Dans Star Trek: The Next Generation, le personnage de Deanna Troi, conseillère à bord de l’Enterprise, incarne cette fonction psychique au sein du groupe. Interprétée par l’actrice gréco-américaine Marina Sirtis, elle est mi-psychanalyste, mi-empathe, capable de ressentir les émotions des autres et de les traduire en mots. Elle accompagne les décisions du capitaine Picard, soutient les membres de l’équipage, et intervient dans les moments de crise. Même le robot Data, pourtant dénué d’affect, interroge avec elle les limites de la conscience et du lien. Dans l’épisode “The Loss”, Deanna Troi perd soudainement ses capacités empathiques. Ce trouble, vécu comme une amputation psychique, la plonge dans une crise identitaire. Elle remet en question sa fonction, son utilité, sa place dans l’équipage. Ce moment de vulnérabilité, traité avec finesse, montre que même dans un univers technologiquement avancé, la souffrance psychique reste centrale. L’épisode devient une métaphore du burn-out, de la perte de sens, et de la nécessité de se redéfinir au-delà de ses compétences.

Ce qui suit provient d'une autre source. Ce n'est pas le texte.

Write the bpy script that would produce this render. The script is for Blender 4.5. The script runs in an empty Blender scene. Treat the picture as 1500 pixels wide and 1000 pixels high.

Ces figures fictionnelles ne sont pas anecdotiques : elles traduisent une intuition collective que l’exploration spatiale ne peut se faire sans soin psychique. Dans Star Wars, les Jedi eux-mêmes sont traversés par des conflits internes, des pertes, des loyautés invisibles. Le vide spatial devient le théâtre du vide intérieur — et parfois, de sa traversée.